By the early 1980s, Swaggart’s televised sermons were reaching millions internationally, his ministry was estimated to rake in more than $140 million a year, and he had become one of the most influential Pentecostals in America. He even helped Charismatic expressions of Christian faith to join the American religious mainstream following decades of obscure disreputability. Unlike such contemporaries as Jerry Falwell, who explicitly linked conservative theology to political activism, Swaggart kept his focus on personal morality and individual spiritual renewal. His style combined emotional Pentecostal preaching and passionate musical performances with an intuitive mastery of media spectacle; prioritizing individual salvation over politics was, among other things, a shrewd way to prevent his audience from being preemptively limited by political orientation. Yet behind the scenes of his public ministry, as detailed in Ann Seaman’s biography, Swaggart was frequently engaged in denominational politics, internal power struggles, and televangelist turf wars—most notoriously during his feud with fellow Pentecostal televangelist Jim Bakker, whom Swaggart openly condemned for sexual misconduct and financial wrongdoing after Bakker’s own fall from grace.

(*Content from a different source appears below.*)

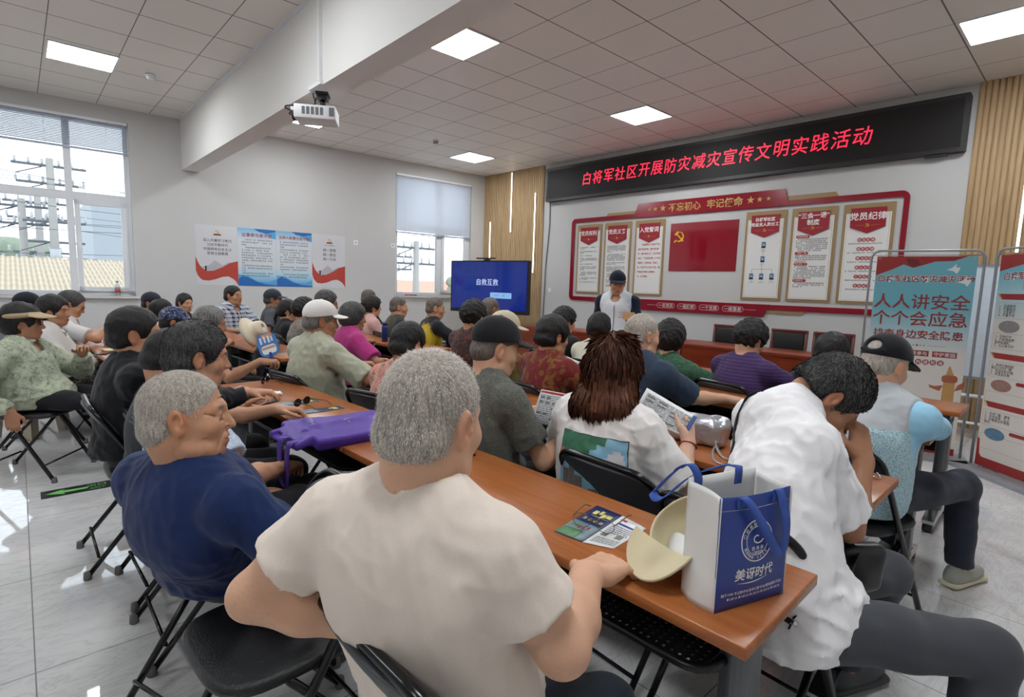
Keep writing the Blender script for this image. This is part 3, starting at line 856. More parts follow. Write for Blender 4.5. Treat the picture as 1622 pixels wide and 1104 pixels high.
# ------------------------------------------------------------------ posters on the window wall
M_sheet = mat('poster grey', (204, 204, 208), .35, var=.03, vscale=4)
def poster_blue():
    t = NT('poster blue fade'); v = t.coord('Generated'); sp = t.n('ShaderNodeSeparateXYZ'); t.l(v, sp.inputs[0])
    t.base(t.ramp(sp.outputs[2], [(0, lin((70, 150, 205))), (.2, lin((170, 205, 222))), (.35, lin((205, 212, 218))), (.8, lin((205, 212, 218))), (1, lin((120, 180, 215)))])); t.set(.3); return t.m
M_bsheet = poster_blue()
M_bdark = mat('poster deep blue', (40, 104, 176), .35, var=.1, vscale=5); M_bmid = mat('poster mid blue', (86, 162, 210), .35)
M_ribbon = mat('poster ribbon red', (178, 66, 56), .4, var=.14, vscale=7); M_mtn = mat('poster mountains', (176, 176, 184), .5, var=.1)
PST = [(5.483, 4.892, 'A'), (4.888, 4.308, 'B'), (4.303, 3.716, 'C'), (3.712, 3.125, 'A2')]
PLB = ['leftmost wall poster, grey with a red ribbon and four lines of text', 'blue and white wall poster left of the middle seam', 'blue and white wall poster right of the middle seam', 'rightmost wall poster, grey with a red ribbon and short slogan']
for pi_, (sa, sb, kd) in enumerate(PST):
    g = thing('wall_poster', PLB[pi_], 'poster', group='wall posters')
    a0, a1 = -sa, -sb; z0, z1 = 1.278, 2.197; W = a1-a0; mid = (a0+a1)/2
    m = MB(); WF.box(m, a0, z0, a1, z1, .001, .004); sh = m.build('sheet', M_sheet if kd[0] == 'A' else M_bsheet, g)
    X = lambda f: a0+W*f
    Z = lambda f: z0+(z1-z0)*f
    if kd[0] == 'A':
        m = MB(); WF.poly(m, [(X(.12), Z(.3)), (X(.3), Z(.33)), (X(.45), Z(.42)), (X(.62), Z(.34)), (X(.8), Z(.40)), (X(.95), Z(.36)), (X(.95), Z(.25)), (X(.12), Z(.2))], .004, .0045); m.build('mountains', M_mtn, sh)
        top = [(0, .47), (.06, .36), (.14, .28), (.25, .235), (.4, .24), (.6, .3), (.8, .38), (1, .42)]; bot = [(1, .0), (.94, .08), (.86, .12), (.75, .155), (.6, .14), (.45, .1), (.3, .075), (.15, .08), (.05, .14), (0, .24)]
        m = MB(); n = 10
        for k in range(24):
            u0, u1 = k/24, (k+1)/24
            f = lambda u, P: np.interp(u, [p[0] for p in sorted(P)], [p[1] for p in sorted(P)])
            WF.poly(m, [(X(u0), Z(f(u0, bot))), (X(u1), Z(f(u1, bot))), (X(u1), Z(f(u1, top))), (X(u0), Z(f(u0, top)))], .0045, .0055)
        m.build('ribbon', M_ribbon, sh)
        m = MB(); WF.poly(m, [(X(.21), Z(.24)), (X(.25), Z(.24)), (X(.25), Z(.32)), (X(.21), Z(.32))], .0055, .006); m.build('figure', M_txt, sh)
        m = MB(); emblem(WF, m, X(.52), Z(.89), .004, .055, .002); m.build('emblem', mat('poster gold', (190, 140, 60), .4), sh)
        m = MB(); WF.box(m, X(.43), Z(.835), X(.61), Z(.86), .004, .0055); m.build('emblem_base', mat('poster brown', (110, 60, 40), .5), sh)
        if kd == 'A':
            for k, ln in enumerate(('深入开展学习贯彻', '习近平新时代', '中国特色社会主义', '思想主题教育')): WF.text(ln, X(.52), Z(.75-.072*k), .004, .050, M_txt, sh, ext=.0004, offset=.0004)
        else:
            for k, ln in enumerate(('统一思想', '统一意志', '统一行动')): WF.text(ln, X(.52), Z(.71-.085*k), .004, .058, M_txt, sh, ext=.0004, offset=.0004)
            m = MB(); small_text(WF, m, X(.36), X(.68), Z(.80), .004, .018, rr); m.build('fine_print', M_txt, sh)
    else:
        m = MB(); WF.poly(m, [(X(.42), z1), (X(.55), Z(.95)), (X(.75), Z(.93)), (X(1), Z(.97)), (X(1), z1)], .004, .0046); m.build('dark_wave', M_bdark, sh); m = MB(); WF.poly(m, [(X(0), z0), (X(1), z0), (X(1), Z(.02)), (X(.7), Z(.035)), (X(.45), Z(.08)), (X(.25), Z(.15)), (X(.1), Z(.165)), (X(0), Z(.12))], .0045, .005); m.build('dark_wave', M_bdark, sh)
        m = MB(); WF.poly(m, [(X(0), z0), (X(1), z0), (X(1), Z(.13)), (X(.8), Z(.07)), (X(.5), Z(.08)), (X(.25), Z(.17)), (X(0), Z(.2))], .004, .0045); m.build('pale_wave', M_bmid, sh); m = MB(); WF.poly(m, [(X(.62), Z(.95)), (X(.8), Z(.90)), (X(.9), Z(.85)), (X(1), Z(.84)), (X(1), Z(.965)), (X(.75), Z(.93))], .004, .0044); m.build('pale_wave', M_bmid, sh)
        WF.text('议事参与者守则' if kd == 'B' else '主持人职责与否守则', X(.5), Z(.885), .005, .066 if kd == 'B' else .056, mat('poster title red', (150, 50, 50), .5), sh, ext=.0005, offset=.001)
        m = MB(); z = Z(.80)
        for n in (1, 1, .15, 1, .9, 1, .95, 1, 1, .1, 1, 1, .1, 1, .9):
            small_text(WF, m, X(.1), X(.92), z, .004, .026, rr, n, 2 if n == 1 and rr.random() < .4 else 0); z -= .041
        m.build('fine_print', M_txt, sh)
    finish(g, WF.p(mid, z0, 0))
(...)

From his Baton Rouge headquarters, Swaggart came to preside over a sprawling empire that included a megachurch, a Bible college, recording studios, and extensive broadcasting facilities. At its peak, his ministry was one of Baton Rouge’s largest employers: According to Seaman, it had over 1,500 employees, was generating as much as $500,000 a day, and “issued more building permits than the state of Louisiana.”
BUT WHEN THE LIGHTS in his ministry’s broadcast studio were pointed elsewhere, Swaggart was in the thrall of the secret sexual proclivities that would later become a public matter, bringing down all he had built in short order. In 1987, the same year his rival Bakker resigned from his own TV ministry amid a sex scandal, Swaggart was caught with a prostitute in a New Orleans motel.
According to Swaggart, he had long struggled with sexual urges, which he attempted to combat with prayer and fasting. After the scandal hit the news, a New Orleans motel owner recalled seeing Swaggart regularly checking into rooms with prostitutes over the previous “two or three years.”
During this same period, Swaggart delivered many harsh denunciations of sexual immorality from his pulpit on the small screen. He also took actions that were consistent with his words: In 1986, he led a public crusade to expose fellow Assemblies of God minister Marvin Gorman’s alleged adultery, which led to Gorman’s defrocking by their denomination.